INFORMATION PROVIDED:
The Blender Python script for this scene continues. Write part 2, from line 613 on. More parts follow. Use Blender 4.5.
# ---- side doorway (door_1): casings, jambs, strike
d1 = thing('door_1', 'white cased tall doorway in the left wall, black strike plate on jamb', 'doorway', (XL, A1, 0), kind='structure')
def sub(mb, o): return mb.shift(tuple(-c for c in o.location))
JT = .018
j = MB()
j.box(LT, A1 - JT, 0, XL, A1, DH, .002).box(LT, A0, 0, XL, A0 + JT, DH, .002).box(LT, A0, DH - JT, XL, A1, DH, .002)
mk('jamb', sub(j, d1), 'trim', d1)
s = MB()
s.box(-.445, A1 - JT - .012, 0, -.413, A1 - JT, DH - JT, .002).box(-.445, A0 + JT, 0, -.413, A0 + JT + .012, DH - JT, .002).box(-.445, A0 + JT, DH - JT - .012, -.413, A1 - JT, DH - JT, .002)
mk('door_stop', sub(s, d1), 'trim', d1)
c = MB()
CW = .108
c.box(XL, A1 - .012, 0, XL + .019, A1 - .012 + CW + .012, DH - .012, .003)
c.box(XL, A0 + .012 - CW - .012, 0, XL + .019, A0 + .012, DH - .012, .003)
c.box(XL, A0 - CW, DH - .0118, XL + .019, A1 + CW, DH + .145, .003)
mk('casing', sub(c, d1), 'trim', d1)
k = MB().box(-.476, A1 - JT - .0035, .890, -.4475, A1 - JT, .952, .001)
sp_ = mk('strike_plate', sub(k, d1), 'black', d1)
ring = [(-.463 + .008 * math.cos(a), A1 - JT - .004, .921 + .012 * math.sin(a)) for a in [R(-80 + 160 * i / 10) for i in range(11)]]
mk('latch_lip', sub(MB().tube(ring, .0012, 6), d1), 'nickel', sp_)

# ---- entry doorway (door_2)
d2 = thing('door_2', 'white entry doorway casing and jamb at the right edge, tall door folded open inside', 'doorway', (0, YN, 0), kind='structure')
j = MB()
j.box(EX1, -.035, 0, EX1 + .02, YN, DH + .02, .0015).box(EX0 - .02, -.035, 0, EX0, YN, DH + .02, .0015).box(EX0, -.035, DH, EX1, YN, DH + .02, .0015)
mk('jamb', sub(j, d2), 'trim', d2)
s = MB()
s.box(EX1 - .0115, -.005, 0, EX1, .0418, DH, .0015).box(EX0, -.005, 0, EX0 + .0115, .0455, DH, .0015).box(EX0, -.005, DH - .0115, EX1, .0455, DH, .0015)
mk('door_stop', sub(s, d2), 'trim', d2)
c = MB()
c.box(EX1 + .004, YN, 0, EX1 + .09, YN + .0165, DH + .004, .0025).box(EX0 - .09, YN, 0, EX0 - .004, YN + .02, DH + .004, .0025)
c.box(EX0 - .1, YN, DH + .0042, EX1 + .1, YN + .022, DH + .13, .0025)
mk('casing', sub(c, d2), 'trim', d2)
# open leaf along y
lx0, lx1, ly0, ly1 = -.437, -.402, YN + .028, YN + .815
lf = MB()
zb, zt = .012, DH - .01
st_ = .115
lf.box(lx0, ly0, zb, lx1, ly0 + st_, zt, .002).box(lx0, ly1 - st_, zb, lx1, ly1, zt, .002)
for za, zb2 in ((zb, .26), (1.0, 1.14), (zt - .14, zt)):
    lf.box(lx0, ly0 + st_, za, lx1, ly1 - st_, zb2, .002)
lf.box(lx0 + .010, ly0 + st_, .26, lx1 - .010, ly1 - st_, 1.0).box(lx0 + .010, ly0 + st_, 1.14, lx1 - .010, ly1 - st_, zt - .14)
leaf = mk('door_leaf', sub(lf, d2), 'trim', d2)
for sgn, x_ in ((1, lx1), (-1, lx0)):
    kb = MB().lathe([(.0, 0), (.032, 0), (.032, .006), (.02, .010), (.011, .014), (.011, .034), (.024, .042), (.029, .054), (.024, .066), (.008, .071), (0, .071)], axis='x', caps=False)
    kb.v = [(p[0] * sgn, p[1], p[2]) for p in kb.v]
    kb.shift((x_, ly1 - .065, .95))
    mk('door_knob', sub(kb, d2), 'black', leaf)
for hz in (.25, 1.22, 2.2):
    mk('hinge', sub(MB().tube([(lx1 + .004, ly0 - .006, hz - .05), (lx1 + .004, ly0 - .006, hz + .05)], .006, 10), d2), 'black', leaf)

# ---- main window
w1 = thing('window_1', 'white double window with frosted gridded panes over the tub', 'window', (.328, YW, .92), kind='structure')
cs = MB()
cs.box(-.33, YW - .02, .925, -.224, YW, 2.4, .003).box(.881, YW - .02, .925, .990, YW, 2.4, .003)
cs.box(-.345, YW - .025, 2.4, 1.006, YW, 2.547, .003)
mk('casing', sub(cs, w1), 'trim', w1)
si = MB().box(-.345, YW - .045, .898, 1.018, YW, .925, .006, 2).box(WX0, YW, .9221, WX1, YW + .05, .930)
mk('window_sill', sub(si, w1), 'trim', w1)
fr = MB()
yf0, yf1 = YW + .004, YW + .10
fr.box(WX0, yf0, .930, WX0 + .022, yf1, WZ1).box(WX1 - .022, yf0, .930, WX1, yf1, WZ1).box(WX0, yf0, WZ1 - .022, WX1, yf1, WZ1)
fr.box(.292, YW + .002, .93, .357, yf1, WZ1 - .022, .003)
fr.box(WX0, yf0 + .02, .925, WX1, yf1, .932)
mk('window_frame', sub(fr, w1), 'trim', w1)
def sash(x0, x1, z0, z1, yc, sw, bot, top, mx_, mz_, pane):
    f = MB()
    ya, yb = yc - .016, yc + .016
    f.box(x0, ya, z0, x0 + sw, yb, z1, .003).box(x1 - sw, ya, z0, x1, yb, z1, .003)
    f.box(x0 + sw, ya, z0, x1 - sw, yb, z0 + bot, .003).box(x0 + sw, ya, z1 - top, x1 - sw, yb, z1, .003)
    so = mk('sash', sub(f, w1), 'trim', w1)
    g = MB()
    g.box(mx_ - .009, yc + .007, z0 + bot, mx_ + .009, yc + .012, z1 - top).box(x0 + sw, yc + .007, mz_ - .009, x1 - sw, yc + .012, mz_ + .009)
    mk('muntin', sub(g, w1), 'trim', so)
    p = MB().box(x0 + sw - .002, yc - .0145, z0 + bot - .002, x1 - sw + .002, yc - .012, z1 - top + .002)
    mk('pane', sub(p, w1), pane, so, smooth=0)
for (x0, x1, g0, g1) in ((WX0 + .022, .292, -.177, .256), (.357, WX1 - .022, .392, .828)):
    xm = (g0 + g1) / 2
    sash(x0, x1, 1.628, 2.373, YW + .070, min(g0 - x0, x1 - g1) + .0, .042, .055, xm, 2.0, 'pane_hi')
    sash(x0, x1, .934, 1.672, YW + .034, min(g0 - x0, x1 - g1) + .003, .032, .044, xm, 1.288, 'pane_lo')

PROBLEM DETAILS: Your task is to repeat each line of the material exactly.

ANSWER IN FULL:
The Blender Python script for this scene continues. Write part 2, from line 613 on. More parts follow. Use Blender 4.5.
# ---- side doorway (door_1): casings, jambs, strike
d1 = thing('door_1', 'white cased tall doorway in the left wall, black strike plate on jamb', 'doorway', (XL, A1, 0), kind='structure')
def sub(mb, o): return mb.shift(tuple(-c for c in o.location))
JT = .018
j = MB()
j.box(LT, A1 - JT, 0, XL, A1, DH, .002).box(LT, A0, 0, XL, A0 + JT, DH, .002).box(LT, A0, DH - JT, XL, A1, DH, .002)
mk('jamb', sub(j, d1), 'trim', d1)
s = MB()
s.box(-.445, A1 - JT - .012, 0, -.413, A1 - JT, DH - JT, .002).box(-.445, A0 + JT, 0, -.413, A0 + JT + .012, DH - JT, .002).box(-.445, A0 + JT, DH - JT - .012, -.413, A1 - JT, DH - JT, .002)
mk('door_stop', sub(s, d1), 'trim', d1)
c = MB()
CW = .108
c.box(XL, A1 - .012, 0, XL + .019, A1 - .012 + CW + .012, DH - .012, .003)
c.box(XL, A0 + .012 - CW - .012, 0, XL + .019, A0 + .012, DH - .012, .003)
c.box(XL, A0 - CW, DH - .0118, XL + .019, A1 + CW, DH + .145, .003)
mk('casing', sub(c, d1), 'trim', d1)
k = MB().box(-.476, A1 - JT - .0035, .890, -.4475, A1 - JT, .952, .001)
sp_ = mk('strike_plate', sub(k, d1), 'black', d1)
ring = [(-.463 + .008 * math.cos(a), A1 - JT - .004, .921 + .012 * math.sin(a)) for a in [R(-80 + 160 * i / 10) for i in range(11)]]
mk('latch_lip', sub(MB().tube(ring, .0012, 6), d1), 'nickel', sp_)

# ---- entry doorway (door_2)
d2 = thing('door_2', 'white entry doorway casing and jamb at the right edge, tall door folded open inside', 'doorway', (0, YN, 0), kind='structure')
j = MB()
j.box(EX1, -.035, 0, EX1 + .02, YN, DH + .02, .0015).box(EX0 - .02, -.035, 0, EX0, YN, DH + .02, .0015).box(EX0, -.035, DH, EX1, YN, DH + .02, .0015)
mk('jamb', sub(j, d2), 'trim', d2)
s = MB()
s.box(EX1 - .0115, -.005, 0, EX1, .0418, DH, .0015).box(EX0, -.005, 0, EX0 + .0115, .0455, DH, .0015).box(EX0, -.005, DH - .0115, EX1, .0455, DH, .0015)
mk('door_stop', sub(s, d2), 'trim', d2)
c = MB()
c.box(EX1 + .004, YN, 0, EX1 + .09, YN + .0165, DH + .004, .0025).box(EX0 - .09, YN, 0, EX0 - .004, YN + .02, DH + .004, .0025)
c.box(EX0 - .1, YN, DH + .0042, EX1 + .1, YN + .022, DH + .13, .0025)
mk('casing', sub(c, d2), 'trim', d2)
# open leaf along y
lx0, lx1, ly0, ly1 = -.437, -.402, YN + .028, YN + .815
lf = MB()
zb, zt = .012, DH - .01
st_ = .115
lf.box(lx0, ly0, zb, lx1, ly0 + st_, zt, .002).box(lx0, ly1 - st_, zb, lx1, ly1, zt, .002)
for za, zb2 in ((zb, .26), (1.0, 1.14), (zt - .14, zt)):
    lf.box(lx0, ly0 + st_, za, lx1, ly1 - st_, zb2, .002)
lf.box(lx0 + .010, ly0 + st_, .26, lx1 - .010, ly1 - st_, 1.0).box(lx0 + .010, ly0 + st_, 1.14, lx1 - .010, ly1 - st_, zt - .14)
leaf = mk('door_leaf', sub(lf, d2), 'trim', d2)
for sgn, x_ in ((1, lx1), (-1, lx0)):
    kb = MB().lathe([(.0, 0), (.032, 0), (.032, .006), (.02, .010), (.011, .014), (.011, .034), (.024, .042), (.029, .054), (.024, .066), (.008, .071), (0, .071)], axis='x', caps=False)
    kb.v = [(p[0] * sgn, p[1], p[2]) for p in kb.v]
    kb.shift((x_, ly1 - .065, .95))
    mk('door_knob', sub(kb, d2), 'black', leaf)
for hz in (.25, 1.22, 2.2):
    mk('hinge', sub(MB().tube([(lx1 + .004, ly0 - .006, hz - .05), (lx1 + .004, ly0 - .006, hz + .05)], .006, 10), d2), 'black', leaf)

# ---- main window
w1 = thing('window_1', 'white double window with frosted gridded panes over the tub', 'window', (.328, YW, .92), kind='structure')
cs = MB()
cs.box(-.33, YW - .02, .925, -.224, YW, 2.4, .003).box(.881, YW - .02, .925, .990, YW, 2.4, .003)
cs.box(-.345, YW - .025, 2.4, 1.006, YW, 2.547, .003)
mk('casing', sub(cs, w1), 'trim', w1)
si = MB().box(-.345, YW - .045, .898, 1.018, YW, .925, .006, 2).box(WX0, YW, .9221, WX1, YW + .05, .930)
mk('window_sill', sub(si, w1), 'trim', w1)
fr = MB()
yf0, yf1 = YW + .004, YW + .10
fr.box(WX0, yf0, .930, WX0 + .022, yf1, WZ1).box(WX1 - .022, yf0, .930, WX1, yf1, WZ1).box(WX0, yf0, WZ1 - .022, WX1, yf1, WZ1)
fr.box(.292, YW + .002, .93, .357, yf1, WZ1 - .022, .003)
fr.box(WX0, yf0 + .02, .925, WX1, yf1, .932)
mk('window_frame', sub(fr, w1), 'trim', w1)
def sash(x0, x1, z0, z1, yc, sw, bot, top, mx_, mz_, pane):
    f = MB()
    ya, yb = yc - .016, yc + .016
    f.box(x0, ya, z0, x0 + sw, yb, z1, .003).box(x1 - sw, ya, z0, x1, yb, z1, .003)
    f.box(x0 + sw, ya, z0, x1 - sw, yb, z0 + bot, .003).box(x0 + sw, ya, z1 - top, x1 - sw, yb, z1, .003)
    so = mk('sash', sub(f, w1), 'trim', w1)
    g = MB()
    g.box(mx_ - .009, yc + .007, z0 + bot, mx_ + .009, yc + .012, z1 - top).box(x0 + sw, yc + .007, mz_ - .009, x1 - sw, yc + .012, mz_ + .009)
    mk('muntin', sub(g, w1), 'trim', so)
    p = MB().box(x0 + sw - .002, yc - .0145, z0 + bot - .002, x1 - sw + .002, yc - .012, z1 - top + .002)
    mk('pane', sub(p, w1), pane, so, smooth=0)
for (x0, x1, g0, g1) in ((WX0 + .022, .292, -.177, .256), (.357, WX1 - .022, .392, .828)):
    xm = (g0 + g1) / 2
    sash(x0, x1, 1.628, 2.373, YW + .070, min(g0 - x0, x1 - g1) + .0, .042, .055, xm, 2.0, 'pane_hi')
    sash(x0, x1, .934, 1.672, YW + .034, min(g0 - x0, x1 - g1) + .003, .032, .044, xm, 1.288, 'pane_lo')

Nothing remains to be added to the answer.